指先も心も保湿をしないと。乾燥しきって傷つきやすくなっているから。
腕に傷を入れると、心に安心感を覚える。
抑うつ感が頂点に達する平日の朝。
急に取り乱してカッターを握りしめ、
滴る鮮血の生温かさを感じ、
何かに守られているような感覚を得る。
* * *
僕にとって、自分で腕に傷を入れる行為は、心を外からの傷から守るための行為なのだと思う。
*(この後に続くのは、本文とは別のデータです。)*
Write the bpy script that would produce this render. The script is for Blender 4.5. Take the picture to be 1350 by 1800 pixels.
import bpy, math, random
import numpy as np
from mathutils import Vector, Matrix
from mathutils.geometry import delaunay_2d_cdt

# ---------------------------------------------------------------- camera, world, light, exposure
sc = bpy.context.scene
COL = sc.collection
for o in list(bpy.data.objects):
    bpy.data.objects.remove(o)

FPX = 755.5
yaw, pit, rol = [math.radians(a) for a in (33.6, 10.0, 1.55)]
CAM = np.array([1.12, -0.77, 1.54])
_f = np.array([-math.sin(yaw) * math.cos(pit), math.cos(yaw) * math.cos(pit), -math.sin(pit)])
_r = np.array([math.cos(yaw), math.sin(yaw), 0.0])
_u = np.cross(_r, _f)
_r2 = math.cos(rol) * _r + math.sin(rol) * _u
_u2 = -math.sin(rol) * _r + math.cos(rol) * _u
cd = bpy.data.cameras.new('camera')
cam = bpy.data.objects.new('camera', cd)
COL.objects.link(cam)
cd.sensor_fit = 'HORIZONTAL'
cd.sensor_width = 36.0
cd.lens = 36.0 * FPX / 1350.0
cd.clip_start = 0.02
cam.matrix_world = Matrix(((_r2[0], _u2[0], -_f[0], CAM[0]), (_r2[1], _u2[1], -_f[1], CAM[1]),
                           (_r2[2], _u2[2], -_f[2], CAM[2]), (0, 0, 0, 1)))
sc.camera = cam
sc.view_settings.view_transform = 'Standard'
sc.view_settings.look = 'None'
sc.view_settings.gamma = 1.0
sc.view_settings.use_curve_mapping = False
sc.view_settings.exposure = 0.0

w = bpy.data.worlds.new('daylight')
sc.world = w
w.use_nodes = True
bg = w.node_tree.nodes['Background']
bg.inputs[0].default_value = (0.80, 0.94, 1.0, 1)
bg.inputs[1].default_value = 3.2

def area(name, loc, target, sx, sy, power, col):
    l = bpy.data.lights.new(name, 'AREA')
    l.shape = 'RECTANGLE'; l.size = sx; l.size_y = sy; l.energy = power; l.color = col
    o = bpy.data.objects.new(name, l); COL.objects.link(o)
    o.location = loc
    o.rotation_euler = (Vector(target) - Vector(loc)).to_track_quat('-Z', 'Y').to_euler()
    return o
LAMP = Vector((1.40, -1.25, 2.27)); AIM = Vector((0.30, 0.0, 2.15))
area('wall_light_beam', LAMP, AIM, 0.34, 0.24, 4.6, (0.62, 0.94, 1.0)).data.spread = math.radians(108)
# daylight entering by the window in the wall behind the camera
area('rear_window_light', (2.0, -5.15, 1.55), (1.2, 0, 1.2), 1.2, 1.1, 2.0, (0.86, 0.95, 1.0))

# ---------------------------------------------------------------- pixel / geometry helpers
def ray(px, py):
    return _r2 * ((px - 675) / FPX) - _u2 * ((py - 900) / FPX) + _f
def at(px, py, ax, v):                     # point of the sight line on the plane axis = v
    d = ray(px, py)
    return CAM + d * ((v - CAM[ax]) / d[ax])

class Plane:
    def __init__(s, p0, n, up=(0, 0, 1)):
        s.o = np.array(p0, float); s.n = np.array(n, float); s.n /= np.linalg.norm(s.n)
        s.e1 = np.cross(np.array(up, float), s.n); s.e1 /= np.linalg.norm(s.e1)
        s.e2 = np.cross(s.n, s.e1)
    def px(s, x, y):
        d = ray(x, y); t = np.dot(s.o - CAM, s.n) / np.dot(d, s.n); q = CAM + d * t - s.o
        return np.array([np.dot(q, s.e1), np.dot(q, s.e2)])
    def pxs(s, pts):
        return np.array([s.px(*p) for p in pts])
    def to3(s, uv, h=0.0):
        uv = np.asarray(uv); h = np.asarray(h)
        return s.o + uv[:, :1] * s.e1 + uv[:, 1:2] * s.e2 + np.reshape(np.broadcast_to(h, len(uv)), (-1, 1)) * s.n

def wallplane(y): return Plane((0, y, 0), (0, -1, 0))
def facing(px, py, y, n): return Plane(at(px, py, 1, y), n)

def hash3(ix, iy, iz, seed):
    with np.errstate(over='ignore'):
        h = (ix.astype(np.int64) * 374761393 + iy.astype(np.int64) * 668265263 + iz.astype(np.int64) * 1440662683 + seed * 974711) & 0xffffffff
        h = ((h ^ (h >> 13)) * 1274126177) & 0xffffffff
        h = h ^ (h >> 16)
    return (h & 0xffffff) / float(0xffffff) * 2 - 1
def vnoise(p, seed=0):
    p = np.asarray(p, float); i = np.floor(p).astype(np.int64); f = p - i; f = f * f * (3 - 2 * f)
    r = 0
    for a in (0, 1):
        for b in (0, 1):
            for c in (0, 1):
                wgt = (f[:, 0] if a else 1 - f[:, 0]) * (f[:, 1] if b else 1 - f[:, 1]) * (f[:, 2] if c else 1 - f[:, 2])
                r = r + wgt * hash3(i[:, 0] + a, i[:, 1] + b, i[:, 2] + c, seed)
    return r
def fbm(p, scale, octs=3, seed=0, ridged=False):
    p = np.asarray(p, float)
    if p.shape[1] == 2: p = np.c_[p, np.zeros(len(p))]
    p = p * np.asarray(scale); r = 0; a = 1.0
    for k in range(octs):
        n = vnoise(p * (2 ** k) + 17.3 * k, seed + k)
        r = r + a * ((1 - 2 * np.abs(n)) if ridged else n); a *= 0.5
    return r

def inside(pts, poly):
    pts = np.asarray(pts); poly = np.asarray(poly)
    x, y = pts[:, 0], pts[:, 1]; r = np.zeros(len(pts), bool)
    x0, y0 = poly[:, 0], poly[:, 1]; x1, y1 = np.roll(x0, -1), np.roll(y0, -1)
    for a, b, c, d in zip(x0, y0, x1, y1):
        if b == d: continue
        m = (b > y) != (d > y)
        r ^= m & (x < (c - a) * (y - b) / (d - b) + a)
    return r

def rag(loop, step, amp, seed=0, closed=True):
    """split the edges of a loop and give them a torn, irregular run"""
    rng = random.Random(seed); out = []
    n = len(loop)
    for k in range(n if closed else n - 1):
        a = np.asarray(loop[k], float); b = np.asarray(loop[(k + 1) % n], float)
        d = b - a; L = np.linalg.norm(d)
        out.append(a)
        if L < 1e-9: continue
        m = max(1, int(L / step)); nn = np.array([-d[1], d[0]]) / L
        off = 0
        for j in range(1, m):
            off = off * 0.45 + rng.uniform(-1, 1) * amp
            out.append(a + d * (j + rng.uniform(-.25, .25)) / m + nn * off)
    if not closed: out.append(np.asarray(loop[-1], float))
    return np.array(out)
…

先に傷をつけてしまえば、もうこれ以上傷がつかないで済む。
そんな、願掛けのような行為だ。
だけど、世の中は、いつでも容赦なく、心に傷をつけてくる。
* * *
そういえば、冬ももうじき終わるというのに、指先のあかぎれは増える一方だ。
知らぬ間に指先がパックリ割れてしまっていて、
慌てて保湿クリームを塗りたくるが、
今度は別のところが切れていて、鬱陶しくジンジン痛み続ける。
乾燥した空気のせいで、肌全体が硬くなっているせいだろう。
だから、指を動かせば動かすほど、
傷が入っていく。
* * *
冬が終われば、乾燥しきった空気に湿度と暖かさが戻り、
指をおもいっきり動かしても、傷が入ることはなくなるだろう。
心にも春が来て欲しいのに、
季節の移ろいとは関係なく、ここ数年ずっと冬のままだ。
心はすでに、乾燥した空気と同化したように硬く、しなやかさを失っていた。
そんな状態じゃ、本来ならば心動かされるであろう素敵な出来事が起きていたとしても、気づくことができないだろう。
生きる楽しみは、そこにあるというのに。
* * *
春が来てくれないなら、こちらから向かって行こう。
心をしなやかに動かせる、
温かくてやわらかな空気のある場所はどこだろうか。
たとえば温泉。たとえば海。
たとえば大好きな喫茶店。たとえば好きな音楽とお香に包まれた自分の部屋。
たとえば、最近会っていなかった誰かのところ。
* * *
いろんな空気、いろんな知識、いろんな考え方に触れて、吸収して、
いろんな心の在り方を模索したい。
これからも、傷は勝手に増えていくのだろう。
いつか僕が、腕に赤い線を残す必要がなくなるように、
心がしなやかに、伸びやかに動くように、
手入れを忘れないようにしよう。